Task instructions: Within the data that follows, set down exactly the lines from the one containing "Model this scene" through the one containing "S.camera = cam_o", both ends included.

Dataset records:
◆ ◆ ◆ ◆ ◆

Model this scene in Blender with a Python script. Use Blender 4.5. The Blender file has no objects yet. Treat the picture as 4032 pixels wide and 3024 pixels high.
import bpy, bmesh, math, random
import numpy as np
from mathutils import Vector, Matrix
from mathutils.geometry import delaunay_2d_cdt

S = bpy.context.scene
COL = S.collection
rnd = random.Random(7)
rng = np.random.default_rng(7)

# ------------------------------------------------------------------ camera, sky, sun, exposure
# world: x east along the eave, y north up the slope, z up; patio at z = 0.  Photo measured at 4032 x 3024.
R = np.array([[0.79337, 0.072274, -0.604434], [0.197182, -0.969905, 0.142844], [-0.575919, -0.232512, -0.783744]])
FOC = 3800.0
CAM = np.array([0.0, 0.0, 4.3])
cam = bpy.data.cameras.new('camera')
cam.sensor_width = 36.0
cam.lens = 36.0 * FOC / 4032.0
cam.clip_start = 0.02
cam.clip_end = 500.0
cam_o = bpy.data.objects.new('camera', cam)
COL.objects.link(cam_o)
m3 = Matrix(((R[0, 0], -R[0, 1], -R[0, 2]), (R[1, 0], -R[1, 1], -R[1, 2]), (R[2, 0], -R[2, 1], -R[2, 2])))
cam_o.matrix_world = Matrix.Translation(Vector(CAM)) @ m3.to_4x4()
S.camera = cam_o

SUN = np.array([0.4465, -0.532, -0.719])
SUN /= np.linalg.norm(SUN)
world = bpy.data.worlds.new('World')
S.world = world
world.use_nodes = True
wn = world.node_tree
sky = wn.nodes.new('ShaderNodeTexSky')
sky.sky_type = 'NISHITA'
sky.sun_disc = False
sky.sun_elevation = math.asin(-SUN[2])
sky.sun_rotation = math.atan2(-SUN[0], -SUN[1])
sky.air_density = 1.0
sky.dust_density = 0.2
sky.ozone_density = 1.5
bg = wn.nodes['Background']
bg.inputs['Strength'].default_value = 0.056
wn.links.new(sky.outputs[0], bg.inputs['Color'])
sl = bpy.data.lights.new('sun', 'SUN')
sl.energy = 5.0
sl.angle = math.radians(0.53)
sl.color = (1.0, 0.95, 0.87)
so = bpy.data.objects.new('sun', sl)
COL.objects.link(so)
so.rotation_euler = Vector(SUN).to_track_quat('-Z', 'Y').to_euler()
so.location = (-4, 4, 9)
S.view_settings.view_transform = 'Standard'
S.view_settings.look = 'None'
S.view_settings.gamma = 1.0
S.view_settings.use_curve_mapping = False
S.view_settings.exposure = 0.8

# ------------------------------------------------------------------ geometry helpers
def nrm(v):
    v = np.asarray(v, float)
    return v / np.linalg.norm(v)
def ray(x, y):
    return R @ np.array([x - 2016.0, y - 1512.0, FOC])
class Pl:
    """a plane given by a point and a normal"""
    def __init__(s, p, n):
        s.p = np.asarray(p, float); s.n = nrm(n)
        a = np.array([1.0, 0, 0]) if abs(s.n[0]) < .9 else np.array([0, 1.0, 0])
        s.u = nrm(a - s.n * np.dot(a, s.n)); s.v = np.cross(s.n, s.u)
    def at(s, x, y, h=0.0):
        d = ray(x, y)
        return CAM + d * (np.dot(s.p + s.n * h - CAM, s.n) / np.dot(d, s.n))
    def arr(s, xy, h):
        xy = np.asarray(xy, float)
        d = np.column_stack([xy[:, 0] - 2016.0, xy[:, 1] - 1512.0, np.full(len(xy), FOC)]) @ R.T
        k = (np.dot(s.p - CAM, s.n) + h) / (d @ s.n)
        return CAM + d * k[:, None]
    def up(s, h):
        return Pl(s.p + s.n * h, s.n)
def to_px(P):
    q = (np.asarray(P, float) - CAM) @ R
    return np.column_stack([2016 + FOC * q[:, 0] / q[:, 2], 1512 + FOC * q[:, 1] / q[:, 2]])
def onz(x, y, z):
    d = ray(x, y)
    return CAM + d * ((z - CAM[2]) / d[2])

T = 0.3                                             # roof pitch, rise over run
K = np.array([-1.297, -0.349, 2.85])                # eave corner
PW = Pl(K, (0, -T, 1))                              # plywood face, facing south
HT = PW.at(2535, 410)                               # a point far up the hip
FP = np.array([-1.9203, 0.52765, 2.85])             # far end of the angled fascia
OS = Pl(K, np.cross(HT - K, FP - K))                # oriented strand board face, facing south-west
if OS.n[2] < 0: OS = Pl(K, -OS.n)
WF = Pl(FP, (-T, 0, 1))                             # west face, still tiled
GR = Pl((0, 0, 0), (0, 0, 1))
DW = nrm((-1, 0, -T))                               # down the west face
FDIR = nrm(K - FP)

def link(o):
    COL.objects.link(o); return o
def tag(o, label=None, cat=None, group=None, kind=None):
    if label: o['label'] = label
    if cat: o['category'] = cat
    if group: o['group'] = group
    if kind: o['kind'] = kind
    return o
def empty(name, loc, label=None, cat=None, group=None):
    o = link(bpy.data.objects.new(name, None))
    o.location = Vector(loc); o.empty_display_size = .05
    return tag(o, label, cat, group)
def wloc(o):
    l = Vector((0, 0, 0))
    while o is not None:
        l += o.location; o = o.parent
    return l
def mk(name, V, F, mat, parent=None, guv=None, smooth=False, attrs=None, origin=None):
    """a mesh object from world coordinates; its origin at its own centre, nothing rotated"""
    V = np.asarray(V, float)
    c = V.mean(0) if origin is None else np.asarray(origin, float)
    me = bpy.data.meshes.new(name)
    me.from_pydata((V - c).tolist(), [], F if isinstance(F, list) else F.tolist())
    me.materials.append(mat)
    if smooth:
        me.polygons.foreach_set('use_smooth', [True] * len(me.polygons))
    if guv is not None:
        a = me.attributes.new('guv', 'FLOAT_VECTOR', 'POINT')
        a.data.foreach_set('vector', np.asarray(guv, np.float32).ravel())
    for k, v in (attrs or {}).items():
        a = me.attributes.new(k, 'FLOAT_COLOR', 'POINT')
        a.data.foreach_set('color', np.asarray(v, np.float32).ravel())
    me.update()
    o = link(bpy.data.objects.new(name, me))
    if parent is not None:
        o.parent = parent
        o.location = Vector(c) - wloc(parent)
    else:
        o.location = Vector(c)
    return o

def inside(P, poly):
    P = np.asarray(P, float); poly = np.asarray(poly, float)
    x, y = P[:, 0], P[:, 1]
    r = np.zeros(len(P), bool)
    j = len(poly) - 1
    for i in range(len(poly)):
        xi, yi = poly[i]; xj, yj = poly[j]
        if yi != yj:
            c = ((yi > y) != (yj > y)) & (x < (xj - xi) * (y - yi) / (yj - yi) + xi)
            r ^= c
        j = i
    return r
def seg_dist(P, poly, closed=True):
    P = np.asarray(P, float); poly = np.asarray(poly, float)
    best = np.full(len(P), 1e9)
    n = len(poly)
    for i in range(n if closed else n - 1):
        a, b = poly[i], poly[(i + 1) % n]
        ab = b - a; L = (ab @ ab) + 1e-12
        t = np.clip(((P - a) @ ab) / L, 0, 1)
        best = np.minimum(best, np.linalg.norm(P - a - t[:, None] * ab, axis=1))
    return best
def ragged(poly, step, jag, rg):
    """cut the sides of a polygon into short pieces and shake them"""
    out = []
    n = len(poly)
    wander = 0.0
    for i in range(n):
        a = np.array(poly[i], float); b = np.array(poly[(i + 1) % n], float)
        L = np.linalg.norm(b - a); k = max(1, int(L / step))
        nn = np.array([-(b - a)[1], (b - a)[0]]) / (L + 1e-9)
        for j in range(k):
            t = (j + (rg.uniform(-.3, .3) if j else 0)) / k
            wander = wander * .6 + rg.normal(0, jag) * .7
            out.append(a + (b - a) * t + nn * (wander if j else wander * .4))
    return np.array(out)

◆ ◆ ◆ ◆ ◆

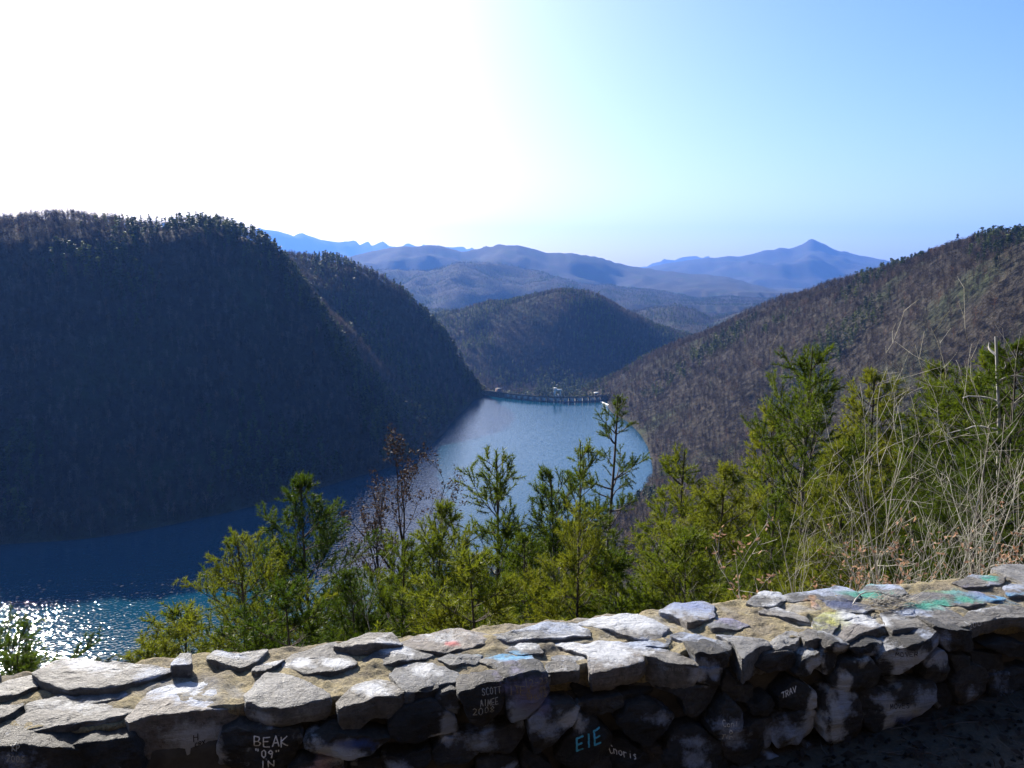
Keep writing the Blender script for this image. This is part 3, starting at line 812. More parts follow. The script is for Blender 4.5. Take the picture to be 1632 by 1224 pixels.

◆ ◆ ◆ ◆ ◆

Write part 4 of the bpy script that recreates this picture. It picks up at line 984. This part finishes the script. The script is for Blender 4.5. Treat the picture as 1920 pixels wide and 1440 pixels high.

◆ ◆ ◆ ◆ ◆

Worked solution:
Model this scene in Blender with a Python script. Use Blender 4.5. The Blender file has no objects yet. Treat the picture as 4032 pixels wide and 3024 pixels high.
import bpy, bmesh, math, random
import numpy as np
from mathutils import Vector, Matrix
from mathutils.geometry import delaunay_2d_cdt

S = bpy.context.scene
COL = S.collection
rnd = random.Random(7)
rng = np.random.default_rng(7)

# ------------------------------------------------------------------ camera, sky, sun, exposure
# world: x east along the eave, y north up the slope, z up; patio at z = 0.  Photo measured at 4032 x 3024.
R = np.array([[0.79337, 0.072274, -0.604434], [0.197182, -0.969905, 0.142844], [-0.575919, -0.232512, -0.783744]])
FOC = 3800.0
CAM = np.array([0.0, 0.0, 4.3])
cam = bpy.data.cameras.new('camera')
cam.sensor_width = 36.0
cam.lens = 36.0 * FOC / 4032.0
cam.clip_start = 0.02
cam.clip_end = 500.0
cam_o = bpy.data.objects.new('camera', cam)
COL.objects.link(cam_o)
m3 = Matrix(((R[0, 0], -R[0, 1], -R[0, 2]), (R[1, 0], -R[1, 1], -R[1, 2]), (R[2, 0], -R[2, 1], -R[2, 2])))
cam_o.matrix_world = Matrix.Translation(Vector(CAM)) @ m3.to_4x4()
S.camera = cam_o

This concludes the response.